After a long history, the Homosote building, which is located in the heart of the Penland campus and has recently served as housing for studio assistants, has been scheduled for demolition in February. Despite occasionally being the subject of student and staff jokes, Homosote has served the school well and is a part of many fond memories for the hundreds of students who’ve made it their home during their time at Penland. The recent construction of sleeping cabins and the new housing building has increased our quality of housing and is offsetting the 10 bedrooms that made up Homosote. The site where Homosote currently sits will be allowed to return to a natural setting that will help buffer the gravel parking area behind the building.

"Haunted Homosote," Halloween 2011, Homosote's gleefully ghoulish last hurrah

In order to reduce the amount of demolition debris, the school will invite the local community to reclaim building materials from the site in the weeks before it comes down.

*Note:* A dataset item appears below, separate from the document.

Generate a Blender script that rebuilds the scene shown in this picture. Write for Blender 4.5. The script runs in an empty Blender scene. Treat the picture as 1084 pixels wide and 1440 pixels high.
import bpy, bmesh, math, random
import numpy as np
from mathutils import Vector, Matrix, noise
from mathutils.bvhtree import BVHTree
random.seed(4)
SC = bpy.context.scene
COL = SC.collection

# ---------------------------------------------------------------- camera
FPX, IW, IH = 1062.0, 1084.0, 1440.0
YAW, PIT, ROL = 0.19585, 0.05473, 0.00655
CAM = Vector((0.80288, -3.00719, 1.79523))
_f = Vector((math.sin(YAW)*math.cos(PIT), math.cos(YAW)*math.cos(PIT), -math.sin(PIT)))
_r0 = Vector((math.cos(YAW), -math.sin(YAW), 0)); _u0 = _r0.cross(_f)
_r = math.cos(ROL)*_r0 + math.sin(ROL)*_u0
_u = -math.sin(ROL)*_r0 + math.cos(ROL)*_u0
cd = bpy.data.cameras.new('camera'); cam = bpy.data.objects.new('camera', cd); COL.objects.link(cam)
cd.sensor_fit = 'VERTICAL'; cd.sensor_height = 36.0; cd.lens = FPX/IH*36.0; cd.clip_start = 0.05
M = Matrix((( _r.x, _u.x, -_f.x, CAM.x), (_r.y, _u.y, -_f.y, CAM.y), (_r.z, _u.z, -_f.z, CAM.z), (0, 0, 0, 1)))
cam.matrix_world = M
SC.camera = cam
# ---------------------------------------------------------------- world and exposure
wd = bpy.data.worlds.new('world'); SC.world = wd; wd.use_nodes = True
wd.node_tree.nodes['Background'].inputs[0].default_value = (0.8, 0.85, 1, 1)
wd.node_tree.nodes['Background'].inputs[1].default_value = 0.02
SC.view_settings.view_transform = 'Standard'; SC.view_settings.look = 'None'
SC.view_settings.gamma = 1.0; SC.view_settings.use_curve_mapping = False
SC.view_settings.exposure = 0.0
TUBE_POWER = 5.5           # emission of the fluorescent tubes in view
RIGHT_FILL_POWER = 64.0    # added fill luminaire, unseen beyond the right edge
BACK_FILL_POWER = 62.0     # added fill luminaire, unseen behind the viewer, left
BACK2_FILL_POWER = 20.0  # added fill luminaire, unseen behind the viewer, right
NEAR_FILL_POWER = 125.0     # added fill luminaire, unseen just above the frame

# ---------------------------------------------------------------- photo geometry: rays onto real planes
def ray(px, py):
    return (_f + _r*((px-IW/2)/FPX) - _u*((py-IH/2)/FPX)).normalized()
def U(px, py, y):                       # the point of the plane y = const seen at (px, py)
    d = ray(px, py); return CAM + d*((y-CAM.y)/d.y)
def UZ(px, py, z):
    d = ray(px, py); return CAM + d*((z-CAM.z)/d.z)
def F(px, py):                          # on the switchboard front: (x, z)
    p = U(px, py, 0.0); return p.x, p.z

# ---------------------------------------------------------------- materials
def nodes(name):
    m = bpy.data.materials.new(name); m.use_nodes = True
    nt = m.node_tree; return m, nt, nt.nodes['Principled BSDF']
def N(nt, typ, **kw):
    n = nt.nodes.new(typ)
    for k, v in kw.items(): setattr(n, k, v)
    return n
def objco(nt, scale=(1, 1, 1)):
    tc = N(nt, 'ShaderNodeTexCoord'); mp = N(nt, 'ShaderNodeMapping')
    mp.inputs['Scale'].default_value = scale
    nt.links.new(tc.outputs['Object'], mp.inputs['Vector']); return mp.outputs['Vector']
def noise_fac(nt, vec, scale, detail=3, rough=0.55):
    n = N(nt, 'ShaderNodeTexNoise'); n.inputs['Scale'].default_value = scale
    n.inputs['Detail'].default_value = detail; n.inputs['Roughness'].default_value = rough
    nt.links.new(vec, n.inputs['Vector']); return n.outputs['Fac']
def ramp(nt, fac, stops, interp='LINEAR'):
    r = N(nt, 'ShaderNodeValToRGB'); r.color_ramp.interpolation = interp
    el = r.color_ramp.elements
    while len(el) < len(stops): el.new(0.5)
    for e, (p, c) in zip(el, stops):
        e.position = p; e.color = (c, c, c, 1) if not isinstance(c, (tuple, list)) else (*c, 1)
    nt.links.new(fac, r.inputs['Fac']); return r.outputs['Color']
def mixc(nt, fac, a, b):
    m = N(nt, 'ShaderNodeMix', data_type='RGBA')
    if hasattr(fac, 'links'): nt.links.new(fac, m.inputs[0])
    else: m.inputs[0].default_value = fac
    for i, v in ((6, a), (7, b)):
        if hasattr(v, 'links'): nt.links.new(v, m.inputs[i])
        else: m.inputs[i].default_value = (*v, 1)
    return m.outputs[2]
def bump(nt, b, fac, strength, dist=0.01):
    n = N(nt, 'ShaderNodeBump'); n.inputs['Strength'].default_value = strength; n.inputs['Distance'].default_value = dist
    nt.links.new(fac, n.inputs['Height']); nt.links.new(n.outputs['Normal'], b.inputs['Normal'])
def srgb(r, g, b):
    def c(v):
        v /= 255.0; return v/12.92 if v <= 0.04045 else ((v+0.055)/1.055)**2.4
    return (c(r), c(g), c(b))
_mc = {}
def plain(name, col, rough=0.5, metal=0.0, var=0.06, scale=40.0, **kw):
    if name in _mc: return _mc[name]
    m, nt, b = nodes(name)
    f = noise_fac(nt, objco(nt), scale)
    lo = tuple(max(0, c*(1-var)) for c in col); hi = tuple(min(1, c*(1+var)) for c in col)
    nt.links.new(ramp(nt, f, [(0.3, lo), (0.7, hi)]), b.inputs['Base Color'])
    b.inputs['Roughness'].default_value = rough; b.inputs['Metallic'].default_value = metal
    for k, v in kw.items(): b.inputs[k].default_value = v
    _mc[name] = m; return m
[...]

A 1930s photograph of a student at work in the original Homosote building

Penland archivist Michelle Francis says,

“For those who might not know, Homosote was built as an outdoor metal studio in 1938. It was really just one big partially screened room. Construction took three days at a cost of $75. The Metal Shop, as it was known back then, was enclosed and added onto in the 1960s.¬† It was at that time that it became known as Homosote, after the building material used to convert the structure into housing for students.”